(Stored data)
##########

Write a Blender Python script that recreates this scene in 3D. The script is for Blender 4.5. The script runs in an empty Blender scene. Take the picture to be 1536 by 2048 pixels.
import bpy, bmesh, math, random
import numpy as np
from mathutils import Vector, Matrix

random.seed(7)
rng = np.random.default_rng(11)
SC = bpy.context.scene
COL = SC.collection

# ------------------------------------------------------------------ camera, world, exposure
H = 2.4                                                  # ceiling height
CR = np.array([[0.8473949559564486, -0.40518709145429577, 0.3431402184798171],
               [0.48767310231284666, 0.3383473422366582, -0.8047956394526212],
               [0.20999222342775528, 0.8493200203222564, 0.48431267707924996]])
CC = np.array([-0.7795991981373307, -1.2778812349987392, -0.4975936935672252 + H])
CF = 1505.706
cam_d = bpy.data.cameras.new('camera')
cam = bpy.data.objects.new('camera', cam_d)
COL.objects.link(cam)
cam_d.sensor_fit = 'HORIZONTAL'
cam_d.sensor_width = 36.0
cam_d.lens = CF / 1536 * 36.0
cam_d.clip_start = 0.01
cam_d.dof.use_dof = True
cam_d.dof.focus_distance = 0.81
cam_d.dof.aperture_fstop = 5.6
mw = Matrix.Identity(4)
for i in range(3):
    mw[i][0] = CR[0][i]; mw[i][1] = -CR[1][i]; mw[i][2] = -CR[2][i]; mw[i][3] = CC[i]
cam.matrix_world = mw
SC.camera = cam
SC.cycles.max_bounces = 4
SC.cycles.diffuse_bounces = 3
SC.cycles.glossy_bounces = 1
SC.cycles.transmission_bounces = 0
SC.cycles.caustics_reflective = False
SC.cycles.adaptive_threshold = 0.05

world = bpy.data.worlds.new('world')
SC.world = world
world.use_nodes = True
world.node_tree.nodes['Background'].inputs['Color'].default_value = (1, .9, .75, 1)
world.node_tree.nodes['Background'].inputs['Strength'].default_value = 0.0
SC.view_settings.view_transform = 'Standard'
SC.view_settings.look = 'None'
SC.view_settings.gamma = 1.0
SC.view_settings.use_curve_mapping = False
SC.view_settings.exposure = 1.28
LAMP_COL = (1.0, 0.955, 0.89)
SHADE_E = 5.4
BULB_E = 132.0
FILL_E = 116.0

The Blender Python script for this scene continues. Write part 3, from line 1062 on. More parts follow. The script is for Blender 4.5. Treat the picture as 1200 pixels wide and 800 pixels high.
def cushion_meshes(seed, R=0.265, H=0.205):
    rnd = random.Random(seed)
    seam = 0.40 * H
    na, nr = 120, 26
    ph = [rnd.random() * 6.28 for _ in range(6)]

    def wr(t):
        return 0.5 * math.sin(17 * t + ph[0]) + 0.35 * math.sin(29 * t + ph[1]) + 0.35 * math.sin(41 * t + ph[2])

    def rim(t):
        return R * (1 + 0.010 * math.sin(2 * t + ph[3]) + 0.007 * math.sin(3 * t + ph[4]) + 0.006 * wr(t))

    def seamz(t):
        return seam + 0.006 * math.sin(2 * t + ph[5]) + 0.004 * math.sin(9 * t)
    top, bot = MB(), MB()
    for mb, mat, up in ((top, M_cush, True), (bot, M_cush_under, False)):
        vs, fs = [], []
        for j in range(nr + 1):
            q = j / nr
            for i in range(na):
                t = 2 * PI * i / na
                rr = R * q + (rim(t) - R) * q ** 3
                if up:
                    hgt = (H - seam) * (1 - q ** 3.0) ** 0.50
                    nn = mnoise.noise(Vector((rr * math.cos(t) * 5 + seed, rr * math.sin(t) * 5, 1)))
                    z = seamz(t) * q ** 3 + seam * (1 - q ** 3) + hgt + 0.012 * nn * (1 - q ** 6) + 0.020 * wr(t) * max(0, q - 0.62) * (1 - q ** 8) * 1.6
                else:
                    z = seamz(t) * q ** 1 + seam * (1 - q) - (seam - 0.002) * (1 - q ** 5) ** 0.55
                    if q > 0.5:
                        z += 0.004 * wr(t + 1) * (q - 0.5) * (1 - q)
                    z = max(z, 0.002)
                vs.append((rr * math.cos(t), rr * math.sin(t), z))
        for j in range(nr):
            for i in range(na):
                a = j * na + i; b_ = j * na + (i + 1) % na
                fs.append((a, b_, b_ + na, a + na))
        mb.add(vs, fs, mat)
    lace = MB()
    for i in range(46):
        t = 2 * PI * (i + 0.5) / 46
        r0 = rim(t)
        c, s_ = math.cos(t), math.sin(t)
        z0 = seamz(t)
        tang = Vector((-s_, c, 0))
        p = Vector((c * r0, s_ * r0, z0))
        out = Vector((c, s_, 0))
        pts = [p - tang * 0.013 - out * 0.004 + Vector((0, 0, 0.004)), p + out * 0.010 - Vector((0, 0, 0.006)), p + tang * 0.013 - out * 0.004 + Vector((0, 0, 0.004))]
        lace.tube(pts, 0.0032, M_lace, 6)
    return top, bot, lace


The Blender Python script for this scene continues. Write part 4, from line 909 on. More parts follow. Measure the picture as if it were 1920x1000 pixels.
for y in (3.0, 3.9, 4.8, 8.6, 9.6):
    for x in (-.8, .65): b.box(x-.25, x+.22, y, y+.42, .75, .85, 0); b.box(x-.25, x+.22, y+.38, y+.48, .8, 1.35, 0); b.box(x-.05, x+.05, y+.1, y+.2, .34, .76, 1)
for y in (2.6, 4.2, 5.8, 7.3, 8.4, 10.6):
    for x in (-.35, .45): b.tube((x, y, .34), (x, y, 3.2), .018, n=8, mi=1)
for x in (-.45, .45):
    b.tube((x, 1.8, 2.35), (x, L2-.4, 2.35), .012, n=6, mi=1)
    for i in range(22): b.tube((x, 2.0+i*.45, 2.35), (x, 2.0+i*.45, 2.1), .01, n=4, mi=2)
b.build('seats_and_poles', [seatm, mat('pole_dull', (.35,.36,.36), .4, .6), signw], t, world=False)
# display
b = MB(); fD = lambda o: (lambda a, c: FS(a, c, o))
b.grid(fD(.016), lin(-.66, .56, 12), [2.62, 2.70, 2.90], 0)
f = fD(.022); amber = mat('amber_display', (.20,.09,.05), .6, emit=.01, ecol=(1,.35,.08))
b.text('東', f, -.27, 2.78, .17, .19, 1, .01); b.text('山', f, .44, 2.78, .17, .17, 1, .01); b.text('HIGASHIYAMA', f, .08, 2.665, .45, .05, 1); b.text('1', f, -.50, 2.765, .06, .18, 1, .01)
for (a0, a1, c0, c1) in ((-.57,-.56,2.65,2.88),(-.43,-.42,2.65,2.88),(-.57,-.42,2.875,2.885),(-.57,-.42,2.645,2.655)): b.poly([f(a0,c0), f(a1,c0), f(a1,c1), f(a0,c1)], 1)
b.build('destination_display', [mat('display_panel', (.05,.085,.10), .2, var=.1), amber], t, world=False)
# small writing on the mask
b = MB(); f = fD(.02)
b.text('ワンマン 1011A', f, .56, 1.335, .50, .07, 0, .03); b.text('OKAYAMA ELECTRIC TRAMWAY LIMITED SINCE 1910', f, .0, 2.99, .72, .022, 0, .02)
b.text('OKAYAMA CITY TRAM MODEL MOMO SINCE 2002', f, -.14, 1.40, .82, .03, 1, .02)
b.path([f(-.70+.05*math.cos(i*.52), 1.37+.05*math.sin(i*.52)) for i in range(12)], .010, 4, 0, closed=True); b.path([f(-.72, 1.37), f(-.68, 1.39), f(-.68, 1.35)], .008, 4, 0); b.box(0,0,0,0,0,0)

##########

- _Task_
Extract the full set of entries word for word.

- _Right answer_
Write a Blender Python script that recreates this scene in 3D. The script is for Blender 4.5. The script runs in an empty Blender scene. Take the picture to be 1536 by 2048 pixels.
import bpy, bmesh, math, random
import numpy as np
from mathutils import Vector, Matrix

random.seed(7)
rng = np.random.default_rng(11)
SC = bpy.context.scene
COL = SC.collection

# ------------------------------------------------------------------ camera, world, exposure
H = 2.4                                                  # ceiling height
CR = np.array([[0.8473949559564486, -0.40518709145429577, 0.3431402184798171],
               [0.48767310231284666, 0.3383473422366582, -0.8047956394526212],
               [0.20999222342775528, 0.8493200203222564, 0.48431267707924996]])
CC = np.array([-0.7795991981373307, -1.2778812349987392, -0.4975936935672252 + H])
CF = 1505.706
cam_d = bpy.data.cameras.new('camera')
cam = bpy.data.objects.new('camera', cam_d)
COL.objects.link(cam)
cam_d.sensor_fit = 'HORIZONTAL'
cam_d.sensor_width = 36.0
cam_d.lens = CF / 1536 * 36.0
cam_d.clip_start = 0.01
cam_d.dof.use_dof = True
cam_d.dof.focus_distance = 0.81
cam_d.dof.aperture_fstop = 5.6
mw = Matrix.Identity(4)
for i in range(3):
    mw[i][0] = CR[0][i]; mw[i][1] = -CR[1][i]; mw[i][2] = -CR[2][i]; mw[i][3] = CC[i]
cam.matrix_world = mw
SC.camera = cam
SC.cycles.max_bounces = 4
SC.cycles.diffuse_bounces = 3
SC.cycles.glossy_bounces = 1
SC.cycles.transmission_bounces = 0
SC.cycles.caustics_reflective = False
SC.cycles.adaptive_threshold = 0.05

world = bpy.data.worlds.new('world')
SC.world = world
world.use_nodes = True
world.node_tree.nodes['Background'].inputs['Color'].default_value = (1, .9, .75, 1)
world.node_tree.nodes['Background'].inputs['Strength'].default_value = 0.0
SC.view_settings.view_transform = 'Standard'
SC.view_settings.look = 'None'
SC.view_settings.gamma = 1.0
SC.view_settings.use_curve_mapping = False
SC.view_settings.exposure = 1.28
LAMP_COL = (1.0, 0.955, 0.89)
SHADE_E = 5.4
BULB_E = 132.0
FILL_E = 116.0

The Blender Python script for this scene continues. Write part 3, from line 1062 on. More parts follow. The script is for Blender 4.5. Treat the picture as 1200 pixels wide and 800 pixels high.
def cushion_meshes(seed, R=0.265, H=0.205):
    rnd = random.Random(seed)
    seam = 0.40 * H
    na, nr = 120, 26
    ph = [rnd.random() * 6.28 for _ in range(6)]

    def wr(t):
        return 0.5 * math.sin(17 * t + ph[0]) + 0.35 * math.sin(29 * t + ph[1]) + 0.35 * math.sin(41 * t + ph[2])

    def rim(t):
        return R * (1 + 0.010 * math.sin(2 * t + ph[3]) + 0.007 * math.sin(3 * t + ph[4]) + 0.006 * wr(t))

    def seamz(t):
        return seam + 0.006 * math.sin(2 * t + ph[5]) + 0.004 * math.sin(9 * t)
    top, bot = MB(), MB()
    for mb, mat, up in ((top, M_cush, True), (bot, M_cush_under, False)):
        vs, fs = [], []
        for j in range(nr + 1):
            q = j / nr
            for i in range(na):
                t = 2 * PI * i / na
                rr = R * q + (rim(t) - R) * q ** 3
                if up:
                    hgt = (H - seam) * (1 - q ** 3.0) ** 0.50
                    nn = mnoise.noise(Vector((rr * math.cos(t) * 5 + seed, rr * math.sin(t) * 5, 1)))
                    z = seamz(t) * q ** 3 + seam * (1 - q ** 3) + hgt + 0.012 * nn * (1 - q ** 6) + 0.020 * wr(t) * max(0, q - 0.62) * (1 - q ** 8) * 1.6
                else:
                    z = seamz(t) * q ** 1 + seam * (1 - q) - (seam - 0.002) * (1 - q ** 5) ** 0.55
                    if q > 0.5:
                        z += 0.004 * wr(t + 1) * (q - 0.5) * (1 - q)
                    z = max(z, 0.002)
                vs.append((rr * math.cos(t), rr * math.sin(t), z))
        for j in range(nr):
            for i in range(na):
                a = j * na + i; b_ = j * na + (i + 1) % na
                fs.append((a, b_, b_ + na, a + na))
        mb.add(vs, fs, mat)
    lace = MB()
    for i in range(46):
        t = 2 * PI * (i + 0.5) / 46
        r0 = rim(t)
        c, s_ = math.cos(t), math.sin(t)
        z0 = seamz(t)
        tang = Vector((-s_, c, 0))
        p = Vector((c * r0, s_ * r0, z0))
        out = Vector((c, s_, 0))
        pts = [p - tang * 0.013 - out * 0.004 + Vector((0, 0, 0.004)), p + out * 0.010 - Vector((0, 0, 0.006)), p + tang * 0.013 - out * 0.004 + Vector((0, 0, 0.004))]
        lace.tube(pts, 0.0032, M_lace, 6)
    return top, bot, lace


The Blender Python script for this scene continues. Write part 4, from line 909 on. More parts follow. Measure the picture as if it were 1920x1000 pixels.
for y in (3.0, 3.9, 4.8, 8.6, 9.6):
    for x in (-.8, .65): b.box(x-.25, x+.22, y, y+.42, .75, .85, 0); b.box(x-.25, x+.22, y+.38, y+.48, .8, 1.35, 0); b.box(x-.05, x+.05, y+.1, y+.2, .34, .76, 1)
for y in (2.6, 4.2, 5.8, 7.3, 8.4, 10.6):
    for x in (-.35, .45): b.tube((x, y, .34), (x, y, 3.2), .018, n=8, mi=1)
for x in (-.45, .45):
    b.tube((x, 1.8, 2.35), (x, L2-.4, 2.35), .012, n=6, mi=1)
    for i in range(22): b.tube((x, 2.0+i*.45, 2.35), (x, 2.0+i*.45, 2.1), .01, n=4, mi=2)
b.build('seats_and_poles', [seatm, mat('pole_dull', (.35,.36,.36), .4, .6), signw], t, world=False)
# display
b = MB(); fD = lambda o: (lambda a, c: FS(a, c, o))
b.grid(fD(.016), lin(-.66, .56, 12), [2.62, 2.70, 2.90], 0)
f = fD(.022); amber = mat('amber_display', (.20,.09,.05), .6, emit=.01, ecol=(1,.35,.08))
b.text('東', f, -.27, 2.78, .17, .19, 1, .01); b.text('山', f, .44, 2.78, .17, .17, 1, .01); b.text('HIGASHIYAMA', f, .08, 2.665, .45, .05, 1); b.text('1', f, -.50, 2.765, .06, .18, 1, .01)
for (a0, a1, c0, c1) in ((-.57,-.56,2.65,2.88),(-.43,-.42,2.65,2.88),(-.57,-.42,2.875,2.885),(-.57,-.42,2.645,2.655)): b.poly([f(a0,c0), f(a1,c0), f(a1,c1), f(a0,c1)], 1)
b.build('destination_display', [mat('display_panel', (.05,.085,.10), .2, var=.1), amber], t, world=False)
# small writing on the mask
b = MB(); f = fD(.02)
b.text('ワンマン 1011A', f, .56, 1.335, .50, .07, 0, .03); b.text('OKAYAMA ELECTRIC TRAMWAY LIMITED SINCE 1910', f, .0, 2.99, .72, .022, 0, .02)
b.text('OKAYAMA CITY TRAM MODEL MOMO SINCE 2002', f, -.14, 1.40, .82, .03, 1, .02)
b.path([f(-.70+.05*math.cos(i*.52), 1.37+.05*math.sin(i*.52)) for i in range(12)], .010, 4, 0, closed=True); b.path([f(-.72, 1.37), f(-.68, 1.39), f(-.68, 1.35)], .008, 4, 0); b.box(0,0,0,0,0,0)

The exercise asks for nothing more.